The result has been that since Bush declared the area a protected national monument, boats and divers have been picking up far less debris than they were removing before the area was protected.
"We are collecting less," acknowledged Steve Thur, acting coral program director for the National Oceanic and Atmospheric Administration, which manages the monument with the state of Hawaii and Fish and Wildlife Service.
Thur said Bush's budget requests were based on a faulty annual debris accumulation rate of 28 tons. New research has shown double that amount floats into the monument each year.
U.S. Sen. Daniel Inouye, D-Hawaii, said that while Bush was making the area a national monument, his administration had "decided to reduce its level of commitment to removing marine debris and only address new accumulations."
"The administration is not keeping pace, and this is disappointing," Inouye said.
Inouye had concerns about the area becoming a national monument because of fishing restrictions and no public participation in the process. In 2006 he pushed a bill through Congress authorizing up to $15 million each year to tackle marine debris nationwide.
Despite that law and an initiative announced last November by first lady Laura Bush, Congress added only $352,000 last year to the $400,000 requested by the president for cleaning up Papahanaumokuakea.
The combination of currents, its remote location and a plethora of endangered species make marine debris in the Northwestern Hawaiian Islands arguably the worst ocean trash problem in the world. Circular gyre currents funnel plastic, lighters and fishing nets from all over the Pacific Ocean to the islands as if they were a drain in a gigantic sink.

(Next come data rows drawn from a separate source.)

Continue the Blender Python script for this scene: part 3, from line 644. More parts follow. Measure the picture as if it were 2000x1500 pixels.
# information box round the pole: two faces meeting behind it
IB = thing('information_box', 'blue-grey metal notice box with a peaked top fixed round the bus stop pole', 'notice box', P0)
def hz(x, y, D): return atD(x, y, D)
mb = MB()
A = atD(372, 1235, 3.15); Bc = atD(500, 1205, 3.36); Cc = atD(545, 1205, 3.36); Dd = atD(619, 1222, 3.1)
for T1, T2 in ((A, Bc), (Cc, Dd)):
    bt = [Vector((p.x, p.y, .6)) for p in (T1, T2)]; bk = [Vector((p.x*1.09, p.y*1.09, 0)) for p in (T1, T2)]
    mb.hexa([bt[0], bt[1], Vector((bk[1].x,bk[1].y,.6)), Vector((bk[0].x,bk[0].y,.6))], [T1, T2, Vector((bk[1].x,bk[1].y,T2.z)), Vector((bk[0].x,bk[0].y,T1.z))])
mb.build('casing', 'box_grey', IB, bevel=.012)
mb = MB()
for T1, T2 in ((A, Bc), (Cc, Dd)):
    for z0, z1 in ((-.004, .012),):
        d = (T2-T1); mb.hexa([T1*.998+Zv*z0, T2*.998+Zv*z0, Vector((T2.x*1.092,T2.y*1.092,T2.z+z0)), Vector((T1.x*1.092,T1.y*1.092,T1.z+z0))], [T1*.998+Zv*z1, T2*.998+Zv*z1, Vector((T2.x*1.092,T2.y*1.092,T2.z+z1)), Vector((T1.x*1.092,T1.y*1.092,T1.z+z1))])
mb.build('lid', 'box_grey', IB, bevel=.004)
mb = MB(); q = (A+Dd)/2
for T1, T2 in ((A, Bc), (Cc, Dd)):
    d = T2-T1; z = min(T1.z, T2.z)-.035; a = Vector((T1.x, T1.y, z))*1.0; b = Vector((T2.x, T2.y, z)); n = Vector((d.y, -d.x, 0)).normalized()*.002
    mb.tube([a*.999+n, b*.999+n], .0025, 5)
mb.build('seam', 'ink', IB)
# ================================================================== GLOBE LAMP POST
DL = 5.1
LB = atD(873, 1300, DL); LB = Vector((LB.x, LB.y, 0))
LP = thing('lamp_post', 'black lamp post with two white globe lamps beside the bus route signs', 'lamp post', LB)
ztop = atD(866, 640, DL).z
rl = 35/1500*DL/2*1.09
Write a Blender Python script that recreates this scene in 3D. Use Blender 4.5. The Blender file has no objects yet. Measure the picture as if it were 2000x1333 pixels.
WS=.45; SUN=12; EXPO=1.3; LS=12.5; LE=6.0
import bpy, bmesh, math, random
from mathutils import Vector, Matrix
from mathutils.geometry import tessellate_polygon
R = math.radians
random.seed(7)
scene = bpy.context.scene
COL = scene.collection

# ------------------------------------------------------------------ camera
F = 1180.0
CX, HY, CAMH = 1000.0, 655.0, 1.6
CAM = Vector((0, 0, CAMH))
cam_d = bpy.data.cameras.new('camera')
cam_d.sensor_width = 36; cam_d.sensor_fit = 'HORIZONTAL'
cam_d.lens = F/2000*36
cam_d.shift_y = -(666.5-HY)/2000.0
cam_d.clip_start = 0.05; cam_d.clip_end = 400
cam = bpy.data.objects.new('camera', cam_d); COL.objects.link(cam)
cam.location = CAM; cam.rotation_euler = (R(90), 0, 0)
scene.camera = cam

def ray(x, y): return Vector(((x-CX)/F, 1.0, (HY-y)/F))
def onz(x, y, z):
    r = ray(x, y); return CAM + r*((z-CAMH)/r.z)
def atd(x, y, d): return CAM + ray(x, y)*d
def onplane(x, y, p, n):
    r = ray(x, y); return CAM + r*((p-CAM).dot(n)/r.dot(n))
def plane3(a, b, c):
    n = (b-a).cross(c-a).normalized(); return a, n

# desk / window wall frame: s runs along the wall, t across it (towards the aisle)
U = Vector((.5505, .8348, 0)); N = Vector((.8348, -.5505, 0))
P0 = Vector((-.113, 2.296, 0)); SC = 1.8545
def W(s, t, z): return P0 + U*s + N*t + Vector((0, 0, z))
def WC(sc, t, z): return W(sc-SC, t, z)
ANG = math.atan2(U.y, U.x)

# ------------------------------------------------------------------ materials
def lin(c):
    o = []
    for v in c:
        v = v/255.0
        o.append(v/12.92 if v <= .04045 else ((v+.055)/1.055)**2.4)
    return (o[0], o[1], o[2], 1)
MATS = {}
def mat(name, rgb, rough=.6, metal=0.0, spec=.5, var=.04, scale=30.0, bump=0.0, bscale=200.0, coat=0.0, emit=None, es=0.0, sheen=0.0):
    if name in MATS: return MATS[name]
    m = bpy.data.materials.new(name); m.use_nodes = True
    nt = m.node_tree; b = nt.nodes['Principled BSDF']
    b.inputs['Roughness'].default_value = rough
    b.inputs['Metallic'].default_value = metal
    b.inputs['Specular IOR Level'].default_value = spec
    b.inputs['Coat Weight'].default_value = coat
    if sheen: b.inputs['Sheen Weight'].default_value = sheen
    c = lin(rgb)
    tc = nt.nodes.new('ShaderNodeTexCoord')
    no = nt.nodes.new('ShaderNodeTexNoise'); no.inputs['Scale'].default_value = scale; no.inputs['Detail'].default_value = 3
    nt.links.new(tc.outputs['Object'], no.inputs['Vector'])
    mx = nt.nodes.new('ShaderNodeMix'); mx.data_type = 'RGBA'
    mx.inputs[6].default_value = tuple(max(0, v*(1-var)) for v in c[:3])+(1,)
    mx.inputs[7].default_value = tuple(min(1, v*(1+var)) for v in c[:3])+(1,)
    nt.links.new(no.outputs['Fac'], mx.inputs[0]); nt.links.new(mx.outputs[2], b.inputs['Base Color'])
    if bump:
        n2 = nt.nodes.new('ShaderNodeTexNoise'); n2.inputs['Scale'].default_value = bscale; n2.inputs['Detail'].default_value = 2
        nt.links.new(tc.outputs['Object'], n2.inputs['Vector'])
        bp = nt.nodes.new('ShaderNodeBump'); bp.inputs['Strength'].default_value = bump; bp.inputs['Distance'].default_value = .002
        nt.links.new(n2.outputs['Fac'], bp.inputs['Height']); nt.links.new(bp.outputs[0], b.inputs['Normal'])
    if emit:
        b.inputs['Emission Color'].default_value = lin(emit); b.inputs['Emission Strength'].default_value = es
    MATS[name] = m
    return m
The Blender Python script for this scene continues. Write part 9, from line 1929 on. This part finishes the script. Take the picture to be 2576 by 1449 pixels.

Garbage collection began on a haphazard basis in 1996. It was not until 2002 that the federal government got involved and began dedicating significant resources to the collection of marine debris in the sanctuary. To date, more than $12 million has been spent and 646 tons of marine debris has been removed. The haul is either recycled or burned for energy.
Many who had fought to get the islands protected thought making it a monument would accelerate marine debris pickup. Instead, after an expensive and aggressive sweep in 2002-2005, the Bush administration decided to downshift into a maintenance level.
"It is very disappointing. Here you have this designation as a monument, and there has been less visible activity going on in the monument," said Chris Woolaway, an independent environmental consultant who coordinates the Ocean Conservancy's "Get the Drift and Bag It" international coastal cleanup program. "There is a need to expand the effort."